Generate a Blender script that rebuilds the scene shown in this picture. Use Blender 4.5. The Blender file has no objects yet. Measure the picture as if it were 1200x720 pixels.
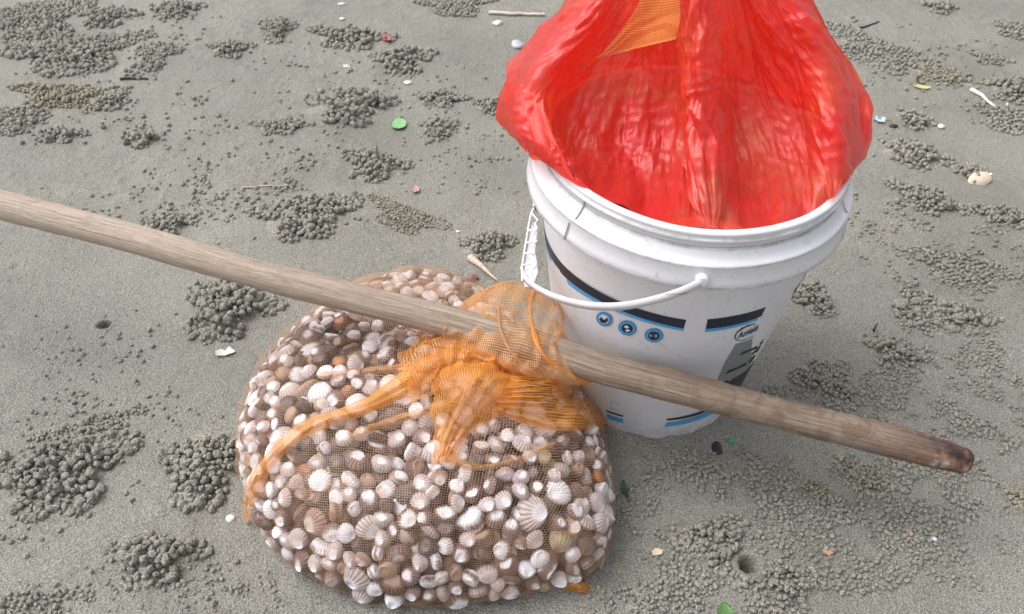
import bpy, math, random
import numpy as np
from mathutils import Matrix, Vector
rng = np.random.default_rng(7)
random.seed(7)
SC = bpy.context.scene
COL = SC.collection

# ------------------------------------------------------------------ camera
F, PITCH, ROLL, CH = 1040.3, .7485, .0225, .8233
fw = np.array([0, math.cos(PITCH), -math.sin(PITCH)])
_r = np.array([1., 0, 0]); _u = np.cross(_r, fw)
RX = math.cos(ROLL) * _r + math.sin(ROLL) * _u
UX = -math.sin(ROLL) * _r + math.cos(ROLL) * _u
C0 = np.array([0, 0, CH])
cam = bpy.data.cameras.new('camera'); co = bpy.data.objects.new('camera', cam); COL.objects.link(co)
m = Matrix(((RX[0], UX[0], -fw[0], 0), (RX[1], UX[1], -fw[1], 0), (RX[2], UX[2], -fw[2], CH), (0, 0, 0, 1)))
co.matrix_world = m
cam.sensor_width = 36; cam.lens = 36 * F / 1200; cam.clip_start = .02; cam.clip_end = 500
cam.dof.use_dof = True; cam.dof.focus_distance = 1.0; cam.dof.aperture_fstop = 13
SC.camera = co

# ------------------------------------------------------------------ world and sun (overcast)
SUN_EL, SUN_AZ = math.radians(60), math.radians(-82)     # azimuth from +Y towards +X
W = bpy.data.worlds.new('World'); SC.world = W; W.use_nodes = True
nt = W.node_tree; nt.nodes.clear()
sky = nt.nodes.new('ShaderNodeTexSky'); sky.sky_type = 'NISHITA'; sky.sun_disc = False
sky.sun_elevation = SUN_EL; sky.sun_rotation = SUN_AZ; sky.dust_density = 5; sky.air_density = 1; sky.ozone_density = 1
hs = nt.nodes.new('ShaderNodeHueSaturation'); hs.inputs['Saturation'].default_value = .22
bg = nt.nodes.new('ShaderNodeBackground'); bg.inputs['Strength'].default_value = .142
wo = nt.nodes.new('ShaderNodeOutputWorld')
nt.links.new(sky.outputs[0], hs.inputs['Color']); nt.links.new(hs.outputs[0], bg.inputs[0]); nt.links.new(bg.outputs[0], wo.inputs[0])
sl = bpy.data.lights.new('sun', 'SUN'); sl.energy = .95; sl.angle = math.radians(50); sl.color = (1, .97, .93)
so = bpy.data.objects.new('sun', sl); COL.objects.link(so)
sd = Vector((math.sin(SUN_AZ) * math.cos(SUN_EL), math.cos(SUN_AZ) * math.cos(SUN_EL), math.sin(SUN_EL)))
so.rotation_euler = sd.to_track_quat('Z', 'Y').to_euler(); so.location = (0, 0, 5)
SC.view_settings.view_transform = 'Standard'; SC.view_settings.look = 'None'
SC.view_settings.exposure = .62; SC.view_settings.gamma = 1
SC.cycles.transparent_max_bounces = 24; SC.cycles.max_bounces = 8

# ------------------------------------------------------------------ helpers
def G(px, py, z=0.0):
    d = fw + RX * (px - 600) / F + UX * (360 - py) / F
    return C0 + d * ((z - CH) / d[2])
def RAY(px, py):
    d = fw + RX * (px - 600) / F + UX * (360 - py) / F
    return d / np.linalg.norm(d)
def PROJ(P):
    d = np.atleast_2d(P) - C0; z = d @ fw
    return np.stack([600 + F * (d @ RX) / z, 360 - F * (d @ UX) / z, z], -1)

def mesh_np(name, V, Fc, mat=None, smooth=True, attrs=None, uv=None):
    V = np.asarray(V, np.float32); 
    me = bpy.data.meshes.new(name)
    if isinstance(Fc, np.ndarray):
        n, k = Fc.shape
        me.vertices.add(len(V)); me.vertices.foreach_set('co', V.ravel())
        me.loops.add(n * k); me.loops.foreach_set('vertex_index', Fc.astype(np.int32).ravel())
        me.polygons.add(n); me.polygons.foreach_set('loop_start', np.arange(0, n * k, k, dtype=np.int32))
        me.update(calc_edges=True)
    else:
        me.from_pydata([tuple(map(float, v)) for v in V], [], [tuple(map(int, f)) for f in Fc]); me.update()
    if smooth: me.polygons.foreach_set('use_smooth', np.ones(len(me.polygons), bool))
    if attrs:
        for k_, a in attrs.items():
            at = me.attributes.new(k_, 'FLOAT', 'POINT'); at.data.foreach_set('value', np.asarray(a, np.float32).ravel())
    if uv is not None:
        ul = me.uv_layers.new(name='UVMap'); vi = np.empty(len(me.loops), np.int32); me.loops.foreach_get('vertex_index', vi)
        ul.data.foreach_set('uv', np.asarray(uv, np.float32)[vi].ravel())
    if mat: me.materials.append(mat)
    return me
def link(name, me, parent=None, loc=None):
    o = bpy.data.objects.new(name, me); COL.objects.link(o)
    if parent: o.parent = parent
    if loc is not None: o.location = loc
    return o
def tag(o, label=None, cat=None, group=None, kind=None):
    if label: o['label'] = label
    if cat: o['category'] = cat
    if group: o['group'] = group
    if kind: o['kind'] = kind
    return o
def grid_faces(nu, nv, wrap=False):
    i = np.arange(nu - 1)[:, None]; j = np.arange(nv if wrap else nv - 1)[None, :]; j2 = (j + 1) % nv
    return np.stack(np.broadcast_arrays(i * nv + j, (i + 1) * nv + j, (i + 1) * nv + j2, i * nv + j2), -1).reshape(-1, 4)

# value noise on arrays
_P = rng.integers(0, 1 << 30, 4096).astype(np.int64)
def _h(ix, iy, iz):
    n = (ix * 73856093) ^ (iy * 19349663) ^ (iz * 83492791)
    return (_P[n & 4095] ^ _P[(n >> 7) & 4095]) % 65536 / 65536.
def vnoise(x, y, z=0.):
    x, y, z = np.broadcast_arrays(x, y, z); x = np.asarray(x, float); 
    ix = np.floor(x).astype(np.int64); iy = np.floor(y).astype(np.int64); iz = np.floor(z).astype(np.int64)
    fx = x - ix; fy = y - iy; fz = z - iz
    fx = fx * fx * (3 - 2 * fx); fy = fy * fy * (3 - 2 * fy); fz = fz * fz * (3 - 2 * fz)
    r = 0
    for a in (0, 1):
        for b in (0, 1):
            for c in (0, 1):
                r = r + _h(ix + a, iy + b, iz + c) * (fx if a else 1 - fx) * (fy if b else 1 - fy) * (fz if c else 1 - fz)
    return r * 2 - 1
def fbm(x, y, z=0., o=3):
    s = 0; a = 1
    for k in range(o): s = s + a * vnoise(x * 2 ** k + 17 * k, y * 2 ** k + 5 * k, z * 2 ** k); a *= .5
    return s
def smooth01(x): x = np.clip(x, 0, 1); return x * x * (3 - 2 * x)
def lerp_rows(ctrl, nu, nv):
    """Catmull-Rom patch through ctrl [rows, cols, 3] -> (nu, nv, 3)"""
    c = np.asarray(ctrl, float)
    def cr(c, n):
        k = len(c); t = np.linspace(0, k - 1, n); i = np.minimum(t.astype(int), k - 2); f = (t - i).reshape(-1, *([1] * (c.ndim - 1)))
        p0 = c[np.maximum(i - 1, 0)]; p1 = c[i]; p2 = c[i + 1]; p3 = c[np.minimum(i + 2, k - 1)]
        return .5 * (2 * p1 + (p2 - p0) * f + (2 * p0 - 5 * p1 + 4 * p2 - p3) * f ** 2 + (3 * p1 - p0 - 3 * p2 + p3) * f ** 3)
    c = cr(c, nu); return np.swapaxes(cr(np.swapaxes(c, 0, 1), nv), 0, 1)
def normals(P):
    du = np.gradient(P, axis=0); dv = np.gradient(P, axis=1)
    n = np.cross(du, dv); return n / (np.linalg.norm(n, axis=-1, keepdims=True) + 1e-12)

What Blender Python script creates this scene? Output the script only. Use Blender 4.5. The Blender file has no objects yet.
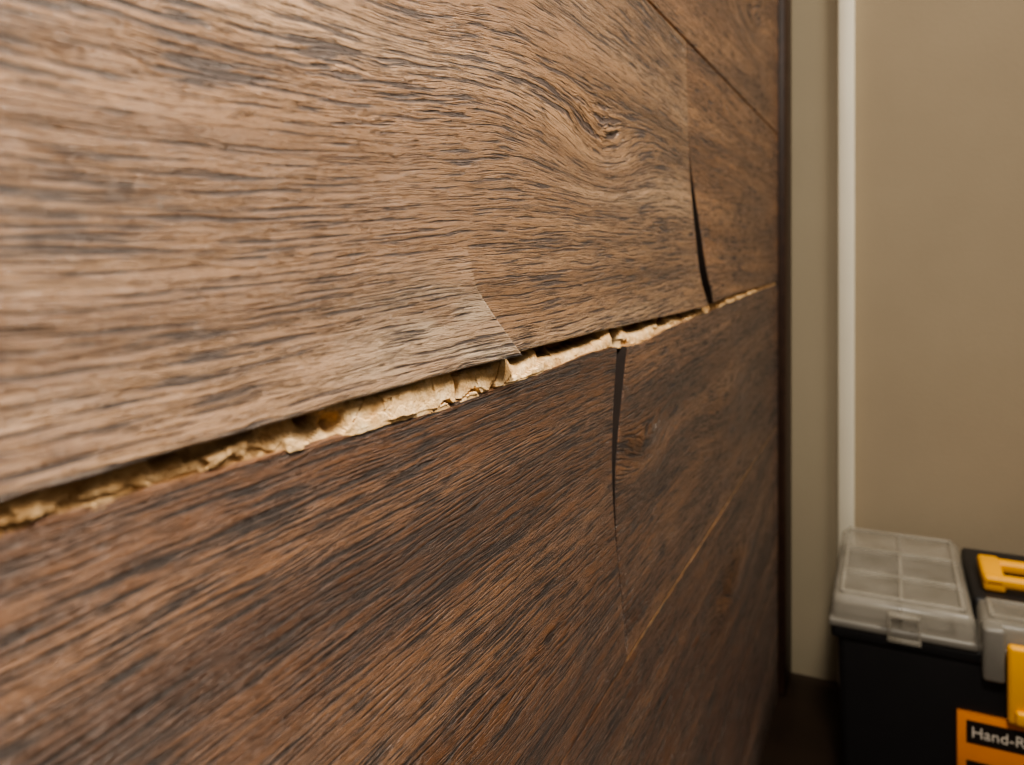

→ **Do this**: From the entries above, copy every line containing the word "Blender".

→ **Response**:
Generate a Blender script that rebuilds the scene shown in this picture. Use Blender 4.5. The Blender file has no objects yet. Measure the picture as if it were 1200x720 pixels.
What Blender Python script creates this scene? Output the script only. Use Blender 4.5. The Blender file has no objects yet.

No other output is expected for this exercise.